Последние годы своей жизни Абдуллаев воспринимал как растянутую агонию. Несправедливостей, выпавших на его долю, хватило бы какому-нибудь сноровистому автору на несколько томов успешного автофикшена. Уход ближайших друзей, потеря крыши над головой, уничтожение Ферганы, глубокая нужда, смертельный диагноз — удар за ударом вперемежку с «бытовыми садизмами» (его выражение). Но этот смиренный человек будто глядел на себя глазами уже бесплотного существа и до последнего вздоха оставался верен лишь своей личной утопии. Даже когда боль — как в рассказе «После шестой затяжки» — прорывалась наружу, весь «блеск падшего модернизма» сиял ему так же нестерпимо, как в молодости.

В 1994 году в Петербурге Шамшаду Абдуллаеву вручили Премию Андрея Белого не только за филигранный стиль, но и за приверженность реальности, за его стоическую серьёзность перед лицом постмодернистского релятивизма.
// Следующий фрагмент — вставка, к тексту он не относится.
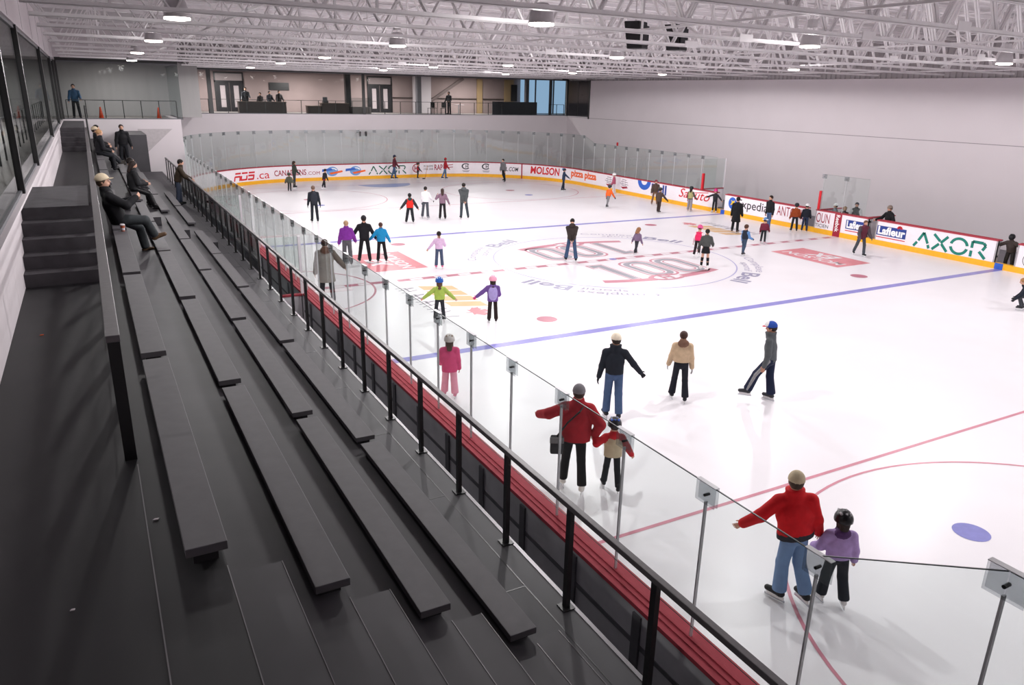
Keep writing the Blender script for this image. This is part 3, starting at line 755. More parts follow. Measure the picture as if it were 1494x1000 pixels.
# dark corner window on the right wall
ob = MB(); ob.box(XR - .03, XR - .012, 28.2, YF, 4.5, 7.22)
o = struct(obj('window_5', ob, mat('dark_window_film', '#2F2E32', .12, .6))); o['label'] = 'dark corner window at the end of the right wall'
obj('mullion', MB().box(XR - .05, XR + .02, 28.1, 28.24, 4.35, 7.26), M_black, o)
obj('mullion', MB().box(XR - .05, XR + .02, 29.7, 29.75, 4.5, 7.22), M_black, o)

# ------------------------------------------------------------------ concourse behind the windows
M_cwall = mat('warm_grey_concourse_wall', '#9C8B89', .7, .2, var=.04, scale=1.5)
M_cgrey = mat('grey_corridor_wall', '#949292', .7, .2, var=.05, scale=1.2, stretch=(3, 3, .2))
M_cfl = mat('concourse_floor', '#6E6A68', .4, .4)
M_cdk = mat('dark_wood_counter', '#3B302C', .5, .4, var=.15)
struct(block('floor_concourse', -11, 33, YF + .26, 39.2, 4.2, 4.46, M_cfl))
struct(block('floor_corridor', -11, -5.96, YB, YF + .26, 4.1, 4.41, M_cfl))
struct(block('floor_corridor_end', -5.95, -.36, 21.26, YF + .26, 4.2, 4.46, M_cfl))
struct(block('ceiling_concourse', -5.95, XR + 2, YF + .27, 39.2, 7.4, 7.6, M_white))
struct(block('ceiling_corridor', -11, -5.96, YB, 39.2, 7.4, 7.6, M_white))
struct(block('ceiling_corridor_end', -5.95, -.1, 21.3, YF + .2, 7.42, 7.6, M_white))
wb_ = struct(block('wall_concourse', 1.6, XR + 2, 38.5, 38.7, 4.4, 7.45, M_cwall))
struct(block('wall_corridor_grey', -11, 1.6, 27.2, 27.4, 4.4, 7.45, M_cgrey))
struct(block('wall_corridor_side', 1.45, 1.6, 27.4, 38.6, 4.4, 7.45, mat('slate_wall_panel', '#5F6670', .5)))
struct(block('wall_corridor_outer', -10.6, -10.4, YB, 28, 4.3, 7.45, M_cgrey))
def ddoor(name, x, lab):
    t = empty(name, (x, 38.45, 4.46)); t['kind'] = 'structure'; t['label'] = lab
    f = MB(); f.box(-1.05, -.95, -.06, .05, 0, 2.75); f.box(.95, 1.05, -.06, .05, 0, 2.75); f.box(-1.05, 1.05, -.06, .05, 2.7, 2.8); f.box(-1.05, 1.05, -.06, .05, 2.08, 2.2)
    obj('frame', f, M_black, t)
    for sx in (-.48, .48):
        l = MB(); 
        l.box(sx - .46, sx - .18, -.03, .02, 0, 2.08); l.box(sx + .18, sx + .46, -.03, .02, 0, 2.08); l.box(sx - .18, sx + .18, -.03, .02, 0, .3); l.box(sx - .18, sx + .18, -.03, .02, 1.85, 2.08)
        lf = obj('door_leaf', l, mat('black_door_leaf', '#242225', .4), t)
        obj('door_glass', MB().box(sx - .18, sx + .18, -.012, .012, .3, 1.85), mat('pale_door_glass', '#B5A9AB', .2, .5), lf)
    obj('transom', MB().box(-.95, .95, -.02, .0, 2.2, 2.7), mat('transom_glass', '#9B8E8E', .2, .5), t)
ddoor('door_1', 5.1, 'black double door with two slit windows at the left of the concourse')
ddoor('door_2', 16.8, 'black double door in the middle of the concourse wall')
o = obj('wall_sign', MB().box(8.0, 9.5, 38.42, 38.49, 6.05, 6.6), M_black); tag(o, 'dark blank sign board high on the concourse wall', 'sign')
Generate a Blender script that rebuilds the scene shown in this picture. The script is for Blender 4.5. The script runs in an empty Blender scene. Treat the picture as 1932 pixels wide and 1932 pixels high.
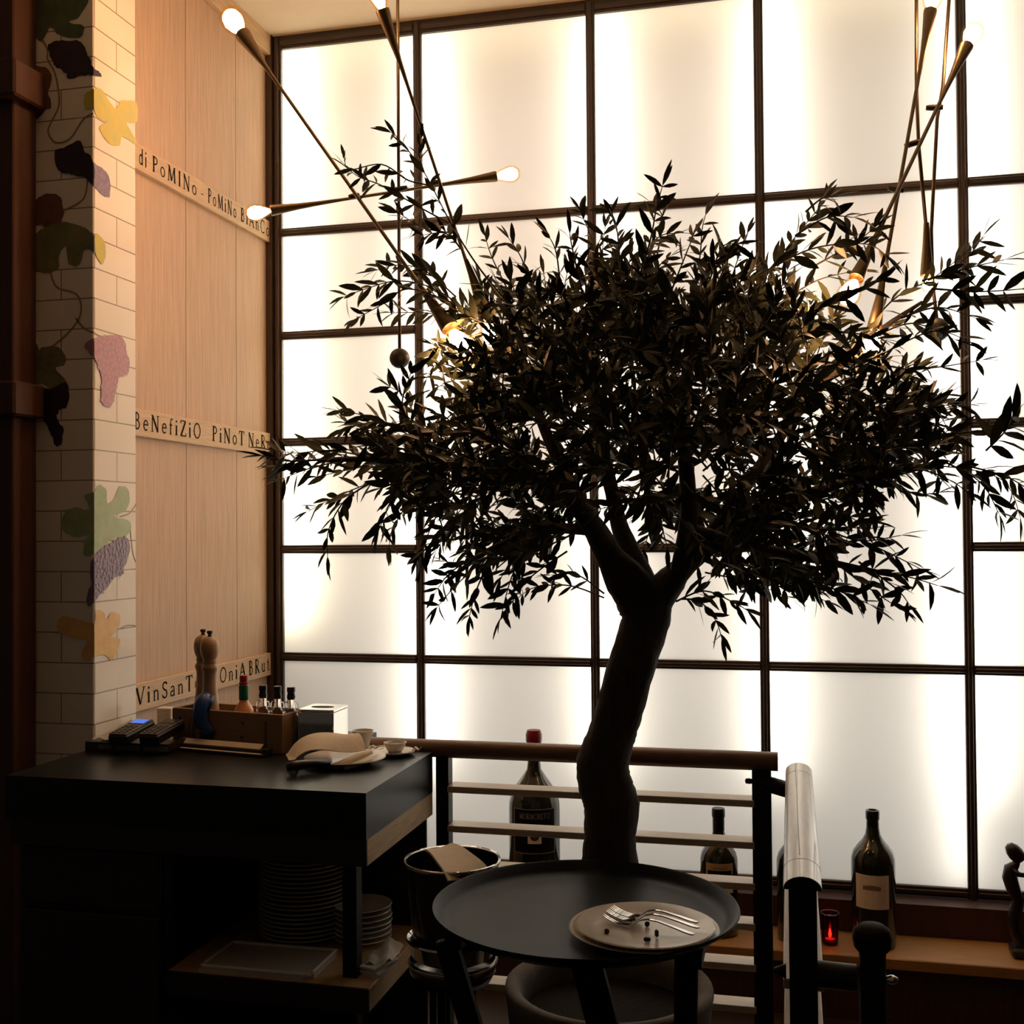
import bpy, math, random
import numpy as np
from mathutils import Vector, Matrix

random.seed(7)
SC = bpy.context.scene
COL = SC.collection
PI = math.pi

# ------------------------------------------------------------------ camera
FPX = 2166.309
CAM = Vector((1.880465, -4.0, 1.5))
yaw, pit, rol = (math.radians(a) for a in (13.632466, 1.02371, -0.41265))
_fw = Vector((-math.sin(yaw) * math.cos(pit), math.cos(yaw) * math.cos(pit), math.sin(pit)))
_r = Vector((math.cos(yaw), math.sin(yaw), 0))
_u = _r.cross(_fw)
RT = _r * math.cos(rol) + _u * math.sin(rol)
UP = -_r * math.sin(rol) + _u * math.cos(rol)
cd = bpy.data.cameras.new('camera')
cam = bpy.data.objects.new('camera', cd)
COL.objects.link(cam)
cd.sensor_width = 36
cd.lens = FPX / 1932 * 36
cd.clip_start = 0.05
m = Matrix((RT, UP, -_fw)).transposed().to_4x4()
m.translation = CAM
cam.matrix_world = m
SC.camera = cam

# ------------------------------------------------------------------ world, lights, exposure
W = bpy.data.worlds.new('world')
SC.world = W
W.use_nodes = True
W.node_tree.nodes['Background'].inputs[0].default_value = (1.0, 0.80, 0.62, 1)
W.node_tree.nodes['Background'].inputs[1].default_value = 0.032
SC.view_settings.view_transform = 'Standard'
SC.view_settings.look = 'None'
SC.view_settings.exposure = 0.0
SC.view_settings.gamma = 1.0
SC.view_settings.use_curve_mapping = False
SC.cycles.sample_clamp_indirect = 4.0
SC.cycles.max_bounces = 8
SC.cycles.use_denoising = True

MULL = [0.012, 0.5675, 1.2101, 1.7911, 2.4423, 3.09, 3.70]
ZTOP, ZBOT = 3.354, 0.318
ZH = {'2': 2.637, '3': 2.2466, '4m': 1.845, '4': 1.4428, '5': 1.0413}
BULB_L = 150.0


def strip(name, x, y, z, ln, wd, power, color, horizontal=False, rot=None):
    ld = bpy.data.lights.new(name, 'AREA')
    ld.shape = 'RECTANGLE'
    ld.size, ld.size_y = (ln, wd) if horizontal else (wd, ln)
    ld.energy = power
    ld.color = color
    o = bpy.data.objects.new(name, ld)
    COL.objects.link(o)
    o.location = (x, y, z)
    o.rotation_euler = rot or (-PI / 2, 0, 0)      # shines towards -Y, on the back of the panes
    return o


# the LED strips of the lit window, one behind the right flank of each mullion and one along the top, plus an added fill panel
for k, x in enumerate(MULL[:-1]):
    strip('led_or_fill', x + 0.03, 0.11, 1.99 if k else 2.27, 2.66 if k else 2.16, 0.02, 5.6 if k else 8.0, (1.0, 0.93, 0.78) if k else (1.0, 0.90, 0.66))
strip('led_or_fill', MULL[4] - 0.035, 0.10, 1.35, 2.0, 0.02, 1.6, (1.0, 0.93, 0.84))
strip('led_or_fill', 1.85, 0.14, ZTOP - 0.03, 3.7, 0.03, 1.6, (1.0, 0.88, 0.62), True)
strip('led_or_fill', 1.85, 0.24, 1.75, 3.6, 2.9, 15.0, (0.94, 0.97, 0.95), True)  # broad fill light, added to brighten the pane centres

# ------------------------------------------------------------------ helpers
def ray(px, py):
    return _fw + RT * ((px - 966) / FPX) - UP * ((py - 966) / FPX)


def at(px, py, Y):
    d = ray(px, py)
    return CAM + d * ((Y - CAM.y) / d.y)


def atx(px, py, X):
    d = ray(px, py)
    return CAM + d * ((X - CAM.x) / d.x)


def atz(px, py, Z):
    d = ray(px, py)
    return CAM + d * ((Z - CAM.z) / d.z)


class MB:
    """collects shapes, links them as one mesh object"""

    def __init__(self):
        self.v, self.f = [], []

    def add(self, vs, fs):
        o = len(self.v)
        self.v += [tuple(p) for p in vs]
        self.f += [tuple(i + o for i in q) for q in fs]
        return self

    def box(self, c, s, rz=0.0, M=None, bev=0.0):
        hx, hy, hz = s[0] / 2, s[1] / 2, s[2] / 2
        if bev > 0:
            b = min(bev, hx * .9, hy * .9, hz * .9)
            vs = []
            idx = {}
            for sx in (-1, 1):
                for sy in (-1, 1):
                    for sz in (-1, 1):
                        for a, p in (('x', (sx * hx, sy * (hy - b), sz * (hz - b))),
                                     ('y', (sx * (hx - b), sy * hy, sz * (hz - b))),
                                     ('z', (sx * (hx - b), sy * (hy - b), sz * hz))):
                            idx[(a, sx, sy, sz)] = len(vs)
                            vs.append(p)
            fs = []
            for s1 in (-1, 1):
                fs.append([idx[('x', s1, a, c2)] for a, c2 in ((-1, -1), (1, -1), (1, 1), (-1, 1))][::s1])
                fs.append([idx[('y', a, s1, c2)] for a, c2 in ((-1, -1), (1, -1), (1, 1), (-1, 1))][::-s1])
                fs.append([idx[('z', a, c2, s1)] for a, c2 in ((-1, -1), (1, -1), (1, 1), (-1, 1))][::s1])
            for s1 in (-1, 1):
                for s2 in (-1, 1):
                    fs.append([idx[('x', s1, s2, -1)], idx[('y', s1, s2, -1)], idx[('y', s1, s2, 1)], idx[('x', s1, s2, 1)]][::-s1 * s2])
                    fs.append([idx[('x', s1, -1, s2)], idx[('z', s1, -1, s2)], idx[('z', s1, 1, s2)], idx[('x', s1, 1, s2)]][::s1 * s2])
                    fs.append([idx[('y', -1, s1, s2)], idx[('z', -1, s1, s2)], idx[('z', 1, s1, s2)], idx[('y', 1, s1, s2)]][::-s1 * s2])
                    for s3 in (-1, 1):
                        fs.append([idx[('x', s1, s2, s3)], idx[('y', s1, s2, s3)], idx[('z', s1, s2, s3)]][::s1 * s2 * s3])
        else:
            vs = [(x, y, z) for x in (-hx, hx) for y in (-hy, hy) for z in (-hz, hz)]
            fs = [(0, 1, 3, 2), (4, 6, 7, 5), (0, 4, 5, 1), (2, 3, 7, 6), (0, 2, 6, 4), (1, 5, 7, 3)]
        if M is None:
            M = Matrix.Rotation(rz, 3, 'Z')
        c = Vector(c)
        return self.add([M @ Vector(p) + c for p in vs], fs)

    def bb(self, a, b, bev=0.0):
        a, b = Vector(a), Vector(b)
        s = b - a
        return self.box((a + b) / 2, (abs(s.x), abs(s.y), abs(s.z)), bev=bev)

    def tube(self, pts, radii, n=10, caps=True, squash=1.0):
        pts = [Vector(p) for p in pts]
        if not hasattr(radii, '__len__'):
            radii = [radii] * len(pts)
        vs, fs = [], []
        prev = None
        for i, p in enumerate(pts):
            d = (pts[min(i + 1, len(pts) - 1)] - pts[max(i - 1, 0)]).normalized()
            if prev is None:
                ref = Vector((0, 0, 1)) if abs(d.z) < .9 else Vector((1, 0, 0))
                a = d.cross(ref).normalized()
            else:
                a = (prev - d * prev.dot(d)).normalized()
            prev = a
            b = d.cross(a)
            for k in range(n):
                t = 2 * PI * k / n
                vs.append(p + a * (math.cos(t) * radii[i]) + b * (math.sin(t) * radii[i] * squash))
        for i in range(len(pts) - 1):
            for k in range(n):
                fs.append((i * n + k, i * n + (k + 1) % n, (i + 1) * n + (k + 1) % n, (i + 1) * n + k))
        if caps:
            fs.append(tuple(range(n))[::-1])
            fs.append(tuple((len(pts) - 1) * n + k for k in range(n)))
        return self.add(vs, fs)

    def lathe(self, prof, c, n=32, axis=None, sx=1.0, sy=1.0):
        """prof: (r, h) pairs, r = 0 closes to a point; axis: direction of h"""
        c = Vector(c)
        M = Matrix.Identity(3)
        if axis is not None:
            M = Vector((0, 0, 1)).rotation_difference(Vector(axis)).to_matrix()
        vs, fs, rings = [], [], []
        for r, h in prof:
            if r <= 1e-6:
                rings.append([len(vs)])
                vs.append(c + M @ Vector((0, 0, h)))
            else:
                rings.append(list(range(len(vs), len(vs) + n)))
                for k in range(n):
                    t = 2 * PI * k / n
                    vs.append(c + M @ Vector((r * sx * math.cos(t), r * sy * math.sin(t), h)))
        for a, b in zip(rings, rings[1:]):
            if len(a) == 1 and len(b) == 1:
                continue
            for k in range(n):
                k2 = (k + 1) % n
                if len(a) == 1:
                    fs.append((a[0], b[k2], b[k]))
                elif len(b) == 1:
                    fs.append((a[k], a[k2], b[0]))
                else:
                    fs.append((a[k], a[k2], b[k2], b[k]))
        return self.add(vs, fs)

    def prism(self, poly, z0, z1):
        n = len(poly)
        vs = [(x, y, z0) for x, y in poly] + [(x, y, z1) for x, y in poly]
        fs = [tuple(range(n))[::-1], tuple(range(n, 2 * n))] + [(i, (i + 1) % n, n + (i + 1) % n, n + i) for i in range(n)]
        return self.add(vs, fs)

    def build(self, name, mat, parent=None, smooth=False, angle=None):
        me = bpy.data.meshes.new(name)
        me.from_pydata(self.v, [], self.f)
        me.update()
        if smooth:
            me.polygons.foreach_set('use_smooth', [True] * len(me.polygons))
            if angle:
                me.set_sharp_from_angle(angle=math.radians(angle))
        me.materials.append(mat)
        o = bpy.data.objects.new(name, me)
        COL.objects.link(o)
        if parent is not None:
            o.parent = parent
            root = parent
            off = Vector((0, 0, 0))
            while root is not None:
                if root.type == 'EMPTY':
                    off += root.location
                root = root.parent
            if parent.type == 'EMPTY':
                o.matrix_parent_inverse = Matrix.Translation(-off)
        return o


def tag(o, label, cat, group=None):
    o['label'] = label
    o['category'] = cat
    if group:
        o['group'] = group
    return o


def struct(o):
    o['kind'] = 'structure'
    return o


def thing(name, loc, label, cat, group=None):
    o = bpy.data.objects.new(name, None)
    o.empty_display_size = .05
    COL.objects.link(o)
    o.location = loc
    return tag(o, label, cat, group)


def copy_tree(o, parent=None):
    c = o.copy()
    COL.objects.link(c)
    if parent is not None:
        c.parent = parent
    for ch in list(o.children):
        copy_tree(ch, c)
    return c


# ------------------------------------------------------------------ materials
def mat(name, col, rough=.5, metal=0.0, spec=.5, var=0.0, scale=20.0, stretch=(1, 1, 1), col2=None, bump=0.0, coat=0.0, rotz=0.0):
    M = bpy.data.materials.new(name)
    M.use_nodes = True
    nt = M.node_tree
    b = nt.nodes['Principled BSDF']
    b.inputs['Base Color'].default_value = (*col, 1)
    b.inputs['Roughness'].default_value = rough
    b.inputs['Metallic'].default_value = metal
    b.inputs['Specular IOR Level'].default_value = spec
    if coat:
        b.inputs['Coat Weight'].default_value = coat
        b.inputs['Coat Roughness'].default_value = .08
    if var or col2 or bump:
        tc = nt.nodes.new('ShaderNodeTexCoord')
        mp = nt.nodes.new('ShaderNodeMapping')
        mp.inputs['Scale'].default_value = stretch
        mp.inputs['Rotation'].default_value = (0, 0, rotz)
        nt.links.new(tc.outputs['Object'], mp.inputs['Vector'])
        nz = nt.nodes.new('ShaderNodeTexNoise')
        nz.inputs['Scale'].default_value = scale
        nz.inputs['Detail'].default_value = 6
        nz.inputs['Roughness'].default_value = .65
        nt.links.new(mp.outputs['Vector'], nz.inputs['Vector'])
        rp = nt.nodes.new('ShaderNodeValToRGB')
        rp.color_ramp.elements[0].position = .3
        rp.color_ramp.elements[1].position = .7
        c2 = col2 or tuple(min(1, x * (1 - var)) for x in col)
        rp.color_ramp.elements[0].color = (*c2, 1)
        rp.color_ramp.elements[1].color = (*col, 1)
        nt.links.new(nz.outputs['Fac'], rp.inputs['Fac'])
        nt.links.new(rp.outputs['Color'], b.inputs['Base Color'])
        if bump:
            bp = nt.nodes.new('ShaderNodeBump')
            bp.inputs['Strength'].default_value = bump
            bp.inputs['Distance'].default_value = .004
            nt.links.new(nz.outputs['Fac'], bp.inputs['Height'])
            nt.links.new(bp.outputs['Normal'], b.inputs['Normal'])
    return M


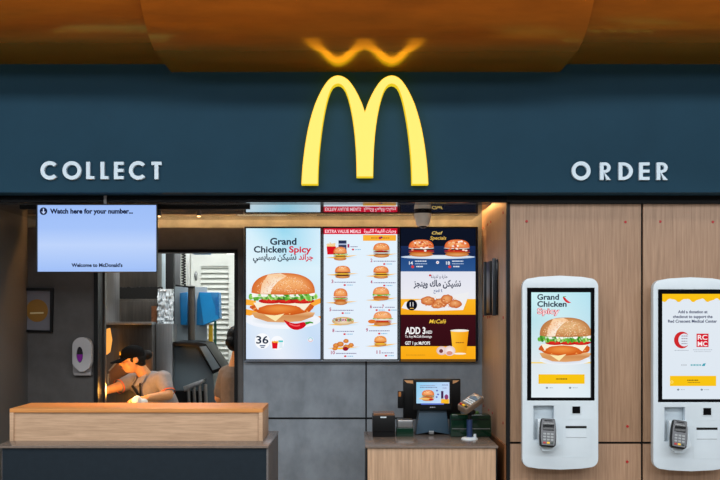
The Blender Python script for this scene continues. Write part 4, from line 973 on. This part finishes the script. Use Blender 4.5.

Теперь, когда релятивизм этот переродился из малахольной недотроги в плотоядное чудовище, невероятная, какая-то совсем не сегодняшняя цельность фигуры и творчества Абдуллаева, его бескорыстное упорство и отважная готовность взглянуть в глаза судьбе значат для всех пишущих и читающих по-русски ещё больше, неизмеримо больше, чем тридцать лет назад.